Sunday, 16 April 2017

This Passing Night - Clive Miller


Here is an American novel about youth, new and big and different in the way that West Side Story was big and new and different. Clive Miller's first novel, adult in approach, searing in authenticity, in style recalls Scott Fitzgerald and Hemingway. In content it penetrates to the quick, exposes rawly as an open wound the lives and attitudes of American youth today: the privileged young people of private schools, Harvard and New York, and the youth of Brooklyn gangs.
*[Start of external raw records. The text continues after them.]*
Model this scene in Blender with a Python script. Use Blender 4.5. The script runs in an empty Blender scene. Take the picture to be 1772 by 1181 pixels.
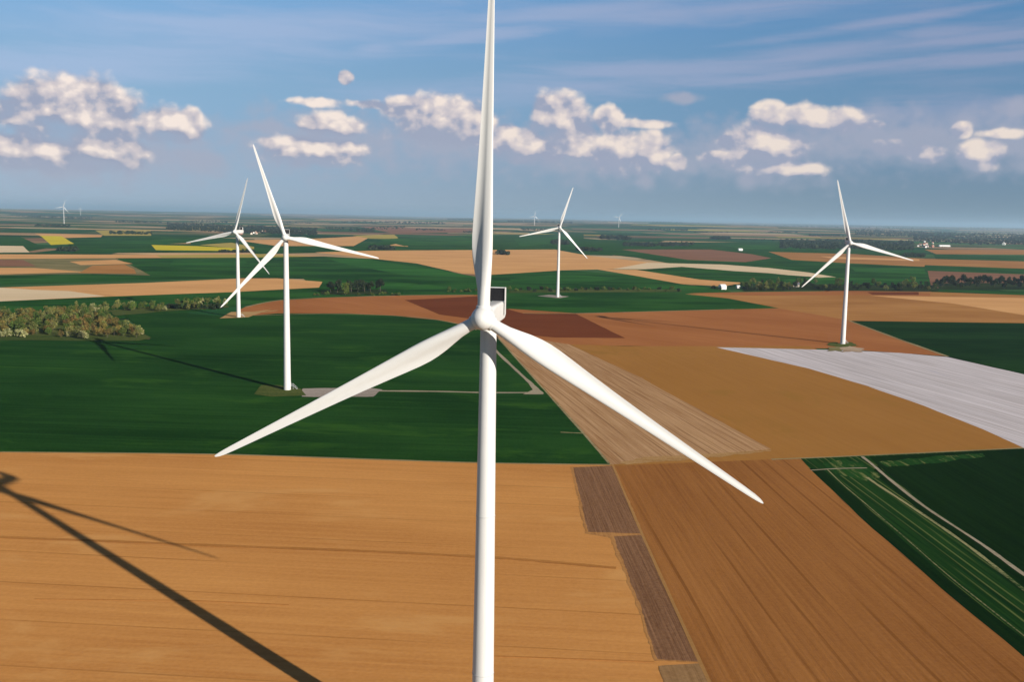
import bpy, bmesh, math, random
from mathutils import Vector, Matrix
R = math.radians
random.seed(7)
SC = bpy.context.scene
COL = SC.collection

# ------------------------------------------------------------------ camera
CAM_H, FOC, W0, H0 = 99.8, 1700.0, 1772.0, 1181.0          # metres, and pixels of the photograph
HZ = 376.0
PITCH = math.atan((H0/2 - HZ)/FOC)
ROT = Matrix.Rotation(math.pi/2 - PITCH, 3, 'X') @ Matrix.Rotation(R(1.08), 3, 'Z')
cam_d = bpy.data.cameras.new("camera")
cam_d.sensor_width = 36.0
cam_d.lens = 36.0*FOC/W0
cam_d.clip_start, cam_d.clip_end = 1.0, 200000.0
cam = bpy.data.objects.new("camera", cam_d)
COL.objects.link(cam)
cam.matrix_world = Matrix.Translation((0, 0, CAM_H)) @ ROT.to_4x4()
SC.camera = cam

# ------------------------------------------------------------------ exposure
SC.view_settings.view_transform = 'Standard'
SC.view_settings.look = 'None'
SC.view_settings.gamma = 1.0
SC.view_settings.exposure = 0.68
SC.cycles.volume_bounces = 1
SC.cycles.max_bounces = 6

# ------------------------------------------------------------------ sun
SUN_EL, SUN_AZ = R(17.8), R(-45.6)                          # azimuth from +X, counter-clockwise
sun_dir = Vector((math.cos(SUN_EL)*math.cos(SUN_AZ), math.cos(SUN_EL)*math.sin(SUN_AZ), math.sin(SUN_EL)))
sd = bpy.data.lights.new("sun", 'SUN')
sd.energy = 5.0
sd.angle = R(0.53)
sd.color = (1.0, 0.915, 0.80)
so = bpy.data.objects.new("sun", sd)
so.rotation_euler = sun_dir.to_track_quat('Z', 'Y').to_euler()
so.location = (300, -300, 400)
COL.objects.link(so)

def ray(x, y):
    return ROT @ Vector(((x - W0/2)/FOC, -(y - H0/2)/FOC, -1.0))

# ------------------------------------------------------------------ node helper
class NT:
    def __init__(s, tree):
        s.t = tree
        tree.nodes.clear()
    def n(s, kind, ins=None, **kw):
        nd = s.t.nodes.new(kind)
        for k, v in kw.items():
            setattr(nd, k, v)
        for k, v in (ins or {}).items():
            if isinstance(v, bpy.types.NodeSocket):
                s.t.links.new(v, nd.inputs[k])
            else:
                nd.inputs[k].default_value = v
        return nd
    def m(s, op, a, b=0.0, c=None, clamp=False):
        ins = {0: a, 1: b}
        if c is not None: ins[2] = c
        return s.n('ShaderNodeMath', ins, operation=op, use_clamp=clamp).outputs[0]
    def mix(s, f, a, b, blend='MIX'):
        nd = s.n('ShaderNodeMix', {0: f, 6: a, 7: b}, data_type='RGBA', blend_type=blend, clamp_factor=True)
        return nd.outputs[2]
    def noise(s, vec, scale=1.0, detail=3.0, rough=0.55, dist=0.0):
        return s.n('ShaderNodeTexNoise', {'Vector': vec, 'Scale': scale, 'Detail': detail, 'Roughness': rough,
                                          'Distortion': dist}).outputs[0]
    def scaled(s, vec, sx, sy, sz=0.0, rot=0.0):
        return s.n('ShaderNodeMapping', {'Vector': vec, 'Rotation': (0, 0, rot), 'Scale': (sx, sy, sz)},
                   vector_type='POINT').outputs[0]
    def ss(s, x, lo, hi):
        return s.n('ShaderNodeMapRange', {0: x, 1: lo, 2: hi, 3: 0.0, 4: 1.0}, interpolation_type='SMOOTHSTEP').outputs[0]

def rgb(c): return (c[0], c[1], c[2], 1.0)

# ------------------------------------------------------------------ sky
world = bpy.data.worlds.new("World")
SC.world = world
world.use_nodes = True
world.cycles.sampling_method = 'MANUAL'
world.cycles.sample_map_resolution = 512
w = NT(world.node_tree)
sky = w.n('ShaderNodeTexSky', sky_type='NISHITA', sun_disc=False, sun_elevation=SUN_EL,
          sun_rotation=math.pi/2 - SUN_AZ, altitude=100.0, air_density=0.32, dust_density=0.1, ozone_density=2.0)
dirv = w.n('ShaderNodeTexCoord').outputs['Generated']
sep = w.n('ShaderNodeSeparateXYZ', {0: dirv})
az = w.m('ARCTAN2', sep.outputs[0], sep.outputs[1])
el = w.m('ARCSINE', sep.outputs[2])
ae = w.n('ShaderNodeCombineXYZ', {0: az, 1: el, 2: 0.0}).outputs[0]

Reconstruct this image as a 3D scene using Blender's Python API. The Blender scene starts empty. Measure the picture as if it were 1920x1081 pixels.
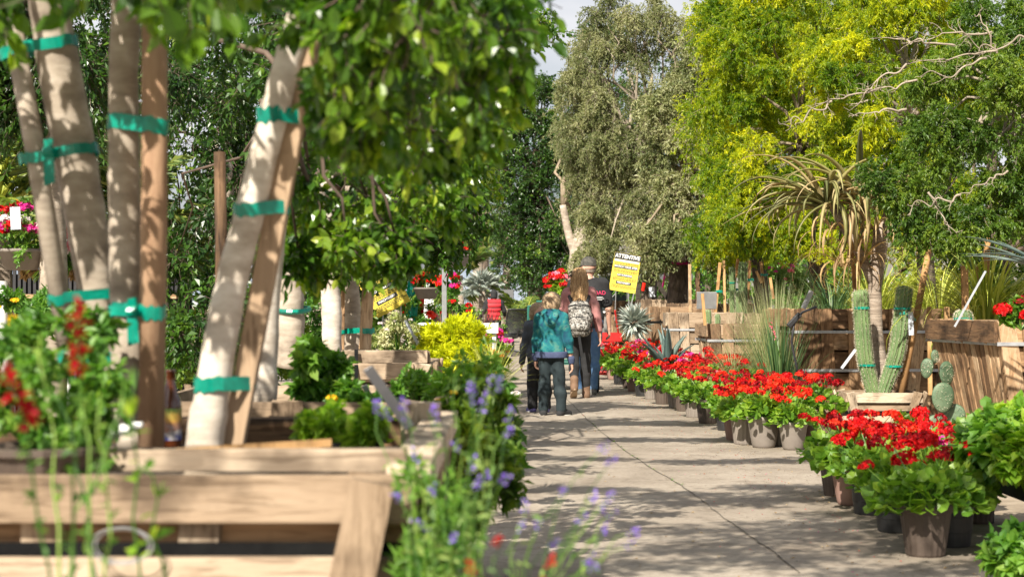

Richard Pierson and Amadeo Magini grew up together in Brooklyn and then their lives separated. The world of Pierson was not without conflict and doubt, frustration and desire, but it was firmly rooted in the confident axis of college, Harvard, New York and its suburbs, and there was always Europe to escape to if the design of life proved unforeseen and unwelcome. Magini's world was equally firm rooted, but against a setting of violence and brutality in which power was the ultimate value and survival a constant struggle.

As Richard Pierson and his friends seek love and purpose in their lives, Amadeo Magini seeks a truce between the Cheetahs and the Noble Magicians. On the Cote d'Azur a young American and an Italian girl have a lyrically romantic affair, and in a Brooklyn cinema against the pounding background of rock-and-roll there is a brutal rape. The lives and worlds of Pierson and Magini cross once again before the powerful and violent climax: the rumble between the Cheetahs and the Noble Magicians.

This Passing Night contains scenes of devastating violence juxtaposed with scenes of great tenderness, quiet and private alongside the brutality of rumble and rape. By turns romantic and violent, it is always truthful and convincing. The effect is like a cold shower on a hot day: of great immediacy and utterly refreshing. Clive Miller has made an impressive start to his literary career.